## START Given information

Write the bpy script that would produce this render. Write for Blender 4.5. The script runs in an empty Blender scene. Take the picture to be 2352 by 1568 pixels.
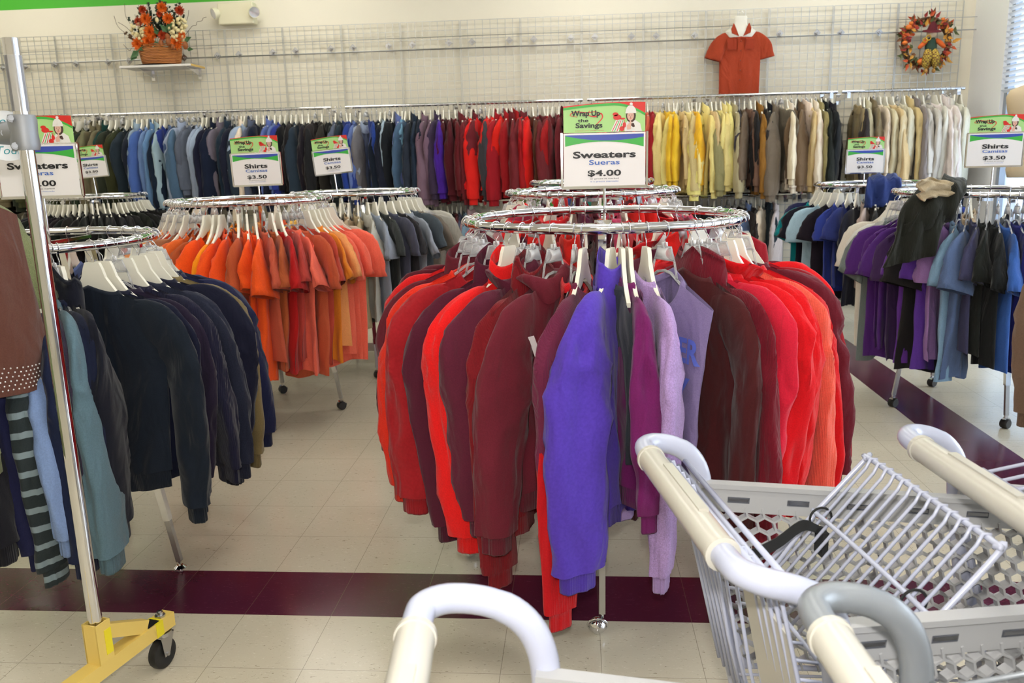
import bpy, bmesh, math, random
import numpy as np
from mathutils import Vector, Matrix, noise as mnoise
SC = bpy.context.scene
PI = math.pi
# ------------------------------------------------------------------ camera
FPX, YAW, PITCH, ROLL = 1908.0, -.0806, .2155, -.0256
CAM = np.array([1.4604, -2.5237, 1.512])
cy_, sy_ = math.cos(YAW), math.sin(YAW); cp_, sp_ = math.cos(PITCH), math.sin(PITCH); cr_, sr_ = math.cos(ROLL), math.sin(ROLL)
FW = np.array([sy_*cp_, cy_*cp_, -sp_]); R0 = np.array([cy_, -sy_, 0.]); U0 = np.cross(R0, FW)
RT = R0*cr_+U0*sr_; UP = -R0*sr_+U0*cr_
cd = bpy.data.cameras.new('camera'); cam = bpy.data.objects.new('camera', cd); SC.collection.objects.link(cam)
cam.matrix_world = Matrix(((RT[0], UP[0], -FW[0], CAM[0]), (RT[1], UP[1], -FW[1], CAM[1]), (RT[2], UP[2], -FW[2], CAM[2]), (0, 0, 0, 1)))
cd.sensor_width = 22.2; cd.lens = FPX/2352*22.2; cd.clip_start = .05
cd.dof.use_dof = True; cd.dof.focus_distance = 2.55; cd.dof.aperture_fstop = 4.5
SC.camera = cam
def ray(x, y): return (x-1176)*RT-(y-784)*UP+FPX*FW
def atZ(x, y, z=0.): d = ray(x, y); return CAM+d*(z-CAM[2])/d[2]
def atY(x, y, Y): d = ray(x, y); return CAM+d*(Y-CAM[1])/d[1]
def pix(P): d = np.array(P)-CAM; Z = d@FW; return 1176+FPX*(d@RT)/Z, 784-FPX*(d@UP)/Z
# ------------------------------------------------------------------ view, world, lights
vs = SC.view_settings
vs.view_transform = 'Standard'; vs.look = 'None'; vs.gamma = 1; vs.exposure = 0.0; vs.use_curve_mapping = False
SC.cycles.use_denoising = True
SC.cycles.max_bounces = 6; SC.cycles.diffuse_bounces = 3; SC.cycles.glossy_bounces = 4; SC.cycles.transparent_max_bounces = 10
SC.cycles.use_adaptive_sampling = True; SC.cycles.adaptive_threshold = .1; SC.cycles.adaptive_min_samples = 12; SC.cycles.time_limit = 1050
SC.cycles.sample_clamp_indirect = 6
w = bpy.data.worlds.new('day'); SC.world = w; w.use_nodes = True
bg = w.node_tree.nodes['Background']; bg.inputs[0].default_value = (.80, .90, 1, 1); bg.inputs[1].default_value = 3.2
LIGHT = 14.2
def area(name, loc, rot, sx, sy, power, col):
    l = bpy.data.lights.new(name, 'AREA'); l.shape = 'RECTANGLE'; l.size = sx; l.size_y = sy; l.energy = power; l.color = col
    o = bpy.data.objects.new(name, l); o.location = loc; o.rotation_euler = rot; SC.collection.objects.link(o); return o
area('window_daylight', (5.75, 2.3, 1.7), (0, math.radians(90), 0), 2.6, 6.5, 260, (.80, .89, 1))
fl = area('camera_flash', tuple(CAM+UP*.13+FW*-.02), cam.matrix_world.to_euler(), .07, .04, 28, (1, .97, .95))
# ------------------------------------------------------------------ helpers
def lin(c):
    r = []
    for v in c[:3]:
        v /= 255.; r.append(v/12.92 if v <= .04045 else ((v+.055)/1.055)**2.4)
    return (*r, 1)
MATS = {}
def mat(name, rgb, rough=.5, metal=0., **k):
    if name in MATS: return MATS[name]
    m = bpy.data.materials.new(name); m.use_nodes = True; b = m.node_tree.nodes['Principled BSDF']
    b.inputs['Base Color'].default_value = lin(rgb); b.inputs['Roughness'].default_value = rough; b.inputs['Metallic'].default_value = metal
    for a, v in k.items(): b.inputs[a].default_value = v
    m.diffuse_color = lin(rgb); MATS[name] = m; return m
def N(m, t, **k):
    n = m.node_tree.nodes.new(t)
    for a, v in k.items():
        if hasattr(n, a): setattr(n, a, v)
        else: n.inputs[a].default_value = v
    return n
def Lk(m, a, b): m.node_tree.links.new(a, b)
def fabric(rgb, kind='plain'):
    key = 'fabric_%s_%02x%02x%02x' % ((kind,)+tuple(int(c) for c in rgb))
    if key in MATS: return MATS[key]
    m = mat(key, rgb, .88); b = m.node_tree.nodes['Principled BSDF']
    b.inputs['Specular IOR Level'].default_value = .18
    b.inputs['Sheen Weight'].default_value = .12; b.inputs['Sheen Roughness'].default_value = .5
    tc = N(m, 'ShaderNodeTexCoord'); nz = N(m, 'ShaderNodeTexNoise'); nz.inputs['Scale'].default_value = 260 if kind != 'fleece' else 120
    nz.inputs['Detail'].default_value = 3
    Lk(m, tc.outputs['Object'], nz.inputs['Vector'])
    cr = N(m, 'ShaderNodeMixRGB', blend_type='MULTIPLY'); cr.inputs[0].default_value = .35 if kind != 'heather' else .75
    cr.inputs[1].default_value = lin(rgb)
    rp = N(m, 'ShaderNodeMapRange'); rp.inputs[1].default_value = .3; rp.inputs[2].default_value = .7; rp.inputs[3].default_value = .65; rp.inputs[4].default_value = 1.15
    Lk(m, nz.outputs['Fac'], rp.inputs[0]); Lk(m, rp.outputs[0], cr.inputs[2]); Lk(m, cr.outputs[0], b.inputs['Base Color'])
    bp = N(m, 'ShaderNodeBump'); bp.inputs['Strength'].default_value = .25; bp.inputs['Distance'].default_value = .002
    src = nz.outputs['Fac']
    if kind in ('rib', 'stripe'):
        wv = N(m, 'ShaderNodeTexWave', wave_type='BANDS', bands_direction='X' if kind == 'rib' else 'Z'); wv.inputs['Scale'].default_value = 62 if kind == 'rib' else 5.5
        Lk(m, tc.outputs['Object'], wv.inputs['Vector'])
        if kind == 'rib':
            src = wv.outputs['Fac']; bp.inputs['Strength'].default_value = .4; bp.inputs['Distance'].default_value = .003
        else:
            r2 = N(m, 'ShaderNodeMapRange'); r2.inputs[1].default_value = .72; r2.inputs[2].default_value = .8
            Lk(m, wv.outputs['Fac'], r2.inputs[0])
            mx = N(m, 'ShaderNodeMixRGB'); mx.inputs[2].default_value = lin((130, 145, 150)); Lk(m, cr.outputs[0], mx.inputs[1]); Lk(m, r2.outputs[0], mx.inputs[0]); Lk(m, mx.outputs[0], b.inputs['Base Color'])
    Lk(m, src, bp.inputs['Height'])
    mp = N(m, 'ShaderNodeMapping'); mp.inputs['Scale'].default_value = (9, 9, 4); Lk(m, tc.outputs['Object'], mp.inputs[0])
    n3 = N(m, 'ShaderNodeTexNoise'); n3.inputs['Scale'].default_value = 1.; n3.inputs['Detail'].default_value = 2.5; n3.inputs['Distortion'].default_value = .8; Lk(m, mp.outputs[0], n3.inputs['Vector'])
    b3 = N(m, 'ShaderNodeBump'); b3.inputs['Strength'].default_value = .8; b3.inputs['Distance'].default_value = .035; Lk(m, n3.outputs['Fac'], b3.inputs['Height']); Lk(m, bp.outputs[0], b3.inputs['Normal']); Lk(m, b3.outputs[0], b.inputs['Normal'])
    return m
def clear_mat(name, rgb, alpha, rough=.08):
    if name in MATS: return MATS[name]
    m = bpy.data.materials.new(name); m.use_nodes = True; nt = m.node_tree; nt.nodes.clear(); MATS[name] = m
    o = N(m, 'ShaderNodeOutputMaterial'); mx = N(m, 'ShaderNodeMixShader'); t = N(m, 'ShaderNodeBsdfTransparent'); b = N(m, 'ShaderNodeBsdfPrincipled')
    b.inputs['Base Color'].default_value = lin(rgb); b.inputs['Roughness'].default_value = rough
    fr = N(m, 'ShaderNodeFresnel'); fr.inputs[0].default_value = 1.5
    ad = N(m, 'ShaderNodeMath', operation='ADD', use_clamp=True); ad.inputs[1].default_value = alpha; Lk(m, fr.outputs[0], ad.inputs[0])
    Lk(m, ad.outputs[0], mx.inputs[0]); Lk(m, t.outputs[0], mx.inputs[1]); Lk(m, b.outputs[0], mx.inputs[2]); Lk(m, mx.outputs[0], o.inputs[0])
    return m
CHROME = mat('chrome', (222, 222, 226), .07, 1.)
STEEL = mat('brushed_steel', (190, 190, 192), .28, 1.)
WIRE = mat('silver_wire', (196, 196, 192), .32, .75)
WHITEP = mat('ivory_plastic', (236, 232, 216), .3)
CLEARP = clear_mat('clear_plastic', (225, 225, 225), .25)
BLACK = mat('black_rubber', (22, 22, 22), .5)
class MB:
    def __init__(s): s.v = []; s.f = []; s.m = []; s.mi = 0
    def add(s, v, f):
        o = len(s.v); s.v += [tuple(float(c) for c in p) for p in v]; s.f += [tuple(i+o for i in q) for q in f]; s.m += [s.mi]*len(f)
    def box(s, c, d, M=None):
        x, y, z = d[0]/2, d[1]/2, d[2]/2
        P = [Vector((a*x, b*y, e*z)) for e in (-1, 1) for b in (-1, 1) for a in (-1, 1)]
        if M is not None: P = [M @ p for p in P]
        s.add([p+Vector(c) for p in P], [(0, 2, 3, 1), (4, 5, 7, 6), (0, 1, 5, 4), (2, 6, 7, 3), (0, 4, 6, 2), (1, 3, 7, 5)])
    def beam(s, a, b, w, h, up=(0, 0, 1)):
        a, b = Vector(a), Vector(b); d = b-a; L = d.length; d.normalize(); u = Vector(up)
        if abs(d.dot(u)) > .98: u = Vector((1, 0, 0))
        x = d.cross(u).normalized(); z = x.cross(d)
        M = Matrix((x, d, z)).transposed(); s.box((a+b)/2, (w, L, h), M)
    def loft(s, rings, closed=True, caps=True):
        n = len(rings[0]); v = [p for r in rings for p in r]; f = []
        for i in range(len(rings)-1):
            for j in range(n if closed else n-1):
                k = (j+1) % n; f.append((i*n+j, i*n+k, (i+1)*n+k, (i+1)*n+j))
        if caps and closed: f += [tuple(range(n))[::-1], tuple(range((len(rings)-1)*n, len(rings)*n))]
        s.add(v, f)
    def tube(s, path, r, seg=8, closed=False, caps=True):
        P = [Vector(p) for p in path]; n = len(P); rr = r if hasattr(r, '__len__') else [r]*n
        rings = []; x = None
        for i in range(n):
            a = P[i-1] if (i or closed) else P[i]; b = P[(i+1) % n] if (i < n-1 or closed) else P[i]
            t = (b-a).normalized()
            if x is None:
                x = t.cross(Vector((0, 0, 1)))
                if x.length < .05: x = t.cross(Vector((0, 1, 0)))
            x = (x-t*x.dot(t)).normalized(); y = t.cross(x)
            rings.append([P[i]+(x*math.cos(k*2*PI/seg)+y*math.sin(k*2*PI/seg))*rr[i] for k in range(seg)])
        if closed: rings.append(rings[0])
        s.loft(rings, caps=caps and not closed)
    def lathe(s, prof, c=(0, 0, 0), seg=16, M=None, sx=1, sy=1):
        rings = []
        for r, z in prof:
            ring = [Vector((r*sx*math.cos(k*2*PI/seg), r*sy*math.sin(k*2*PI/seg), z)) for k in range(seg)]
            if M is not None: ring = [M @ p for p in ring]
            rings.append([p+Vector(c) for p in ring])
        s.loft(rings)
    def ball(s, c, r, seg=10, sc=(1, 1, 1), M=None):
        n = max(4, seg//2)
        pr = [(max(1e-4, math.sin(i*PI/n)), -math.cos(i*PI/n)) for i in range(n+1)]
        rings = []
        for a, z in pr:
            ring = [Vector((a*r*sc[0]*math.cos(k*2*PI/seg), a*r*sc[1]*math.sin(k*2*PI/seg), z*r*sc[2])) for k in range(seg)]
            if M is not None: ring = [M @ p for p in ring]
            rings.append([p+Vector(c) for p in ring])
        s.loft(rings)
    def prism(s, pts, y0, y1):      # outline in xz, extruded along y
        n = len(pts); s.add([(p[0], y0, p[1]) for p in pts]+[(p[0], y1, p[1]) for p in pts],
            [tuple(range(n)), tuple(range(n, 2*n))[::-1]]+[(i, i+n, (i+1) % n+n, (i+1) % n) for i in range(n)])
    def mesh(s, name, mats, smooth=False):
        me = bpy.data.meshes.new(name); me.from_pydata(s.v, [], s.f)
        for m in mats: me.materials.append(m)
        me.polygons.foreach_set('material_index', s.m)
        if smooth: me.polygons.foreach_set('use_smooth', [True]*len(s.f))
        me.update(); return me
    def obj(s, name, mats, parent=None, smooth=False, loc=None, fix=True):
        if not isinstance(mats, (list, tuple)): mats = [mats]
        me = s.mesh(name, mats, smooth)
        if fix:
            bm = bmesh.new(); bm.from_mesh(me); bmesh.ops.recalc_face_normals(bm, faces=bm.faces); bm.to_mesh(me); bm.free()
        if smooth == 'auto':
            me.set_sharp_from_angle(angle=math.radians(40))
        return link(name, me, parent, loc)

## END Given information

Where a line above includes "scene", copy that line.

Solution to this problem:
Write the bpy script that would produce this render. Write for Blender 4.5. The script runs in an empty Blender scene. Take the picture to be 2352 by 1568 pixels.
SC = bpy.context.scene